THE ART OF WAR IN THE MIDDLE AGES 56
The Swiss and the Queen of Battle
5.20. The Swiss and the Queen of Battle
The improved artillery of the early sixteenth century worked even more havoc with the Confederates. Of all formations the phalanx is the easiest at which to aim, and the one which suffers most loss from each cannon ball which strikes it. A single shot ploughing through its serried ranks might disable twenty men, yet the Swiss persisted in rushing straight for the front of batteries and storming them in spite of their murderous fire. Such conduct might conceivably have been justifiable in the fifteenth century, when the clumsy guns of the day could seldom deliver more than a single discharge between the moment at which the enemy came within range and that at which he reached their muzzles.
Scientific artillerists, however, such as Pietro Navarro and Alphonso D’Este, made cannon a real power in battles by increasing its mobility and the rapidity of its fire. None the less the Confederates continued to employ the front attack, which had become four or five times more dangerous in the space of forty years. A fearful lesson as to the recklessness of such tactics was given them at Marignano, where, in spite of the gallantry of the French gendarmerie, it was the artillery which really won the day.
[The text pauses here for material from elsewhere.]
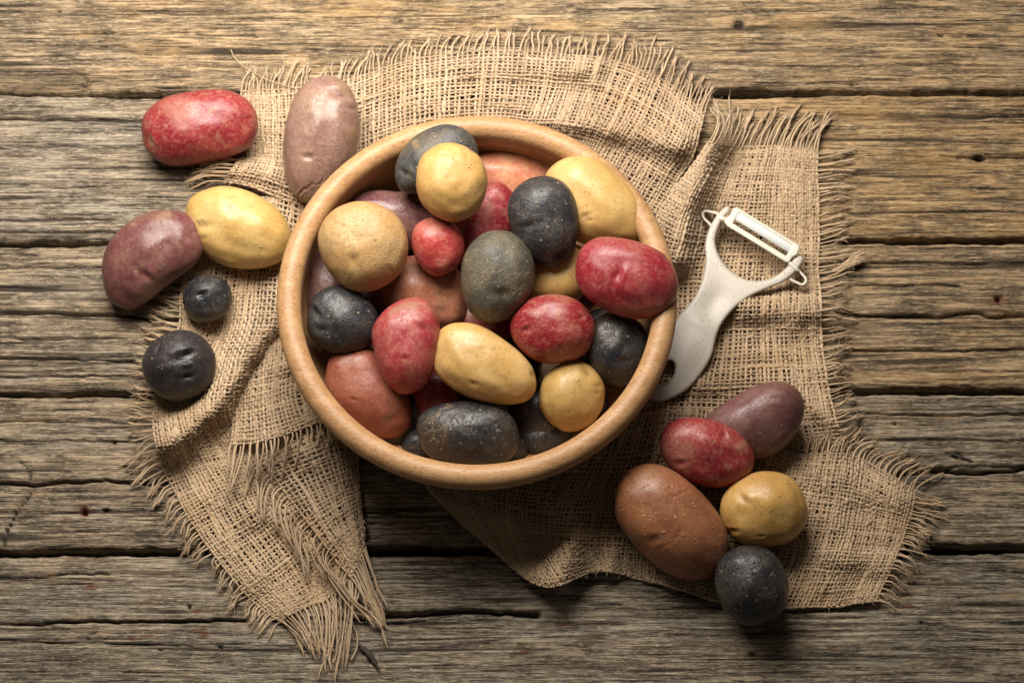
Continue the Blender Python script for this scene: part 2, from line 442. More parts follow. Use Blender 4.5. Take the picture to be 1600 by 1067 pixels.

The system which Francis’ advisers there employed was to deliver charge after charge of cavalry on the flanks of the Swiss columns, while the artillery played upon them from the front. The onsets of the cavalry, though they never succeeded in breaking the phalanx, forced it to halt and ‘form the hedgehog.’ The men at arms came on in bodies of about five hundred strong, one taking up the fight when the first had been beaten off. ‘
In this way more than thirty fine charges were delivered, and no one will in future be able to say that cavalry are of no more use than hares in armour,’ wrote the king to his mother. Of course these attacks would by themselves have been fruitless; it was the fact that they checked the advance of the Swiss, and obliged them to stand halted under artillery fire that settled the result of the battle. At last the columns had suffered so severely that they gave up the attempt to advance, and retired in good order, unbroken but diminished by a half in their size.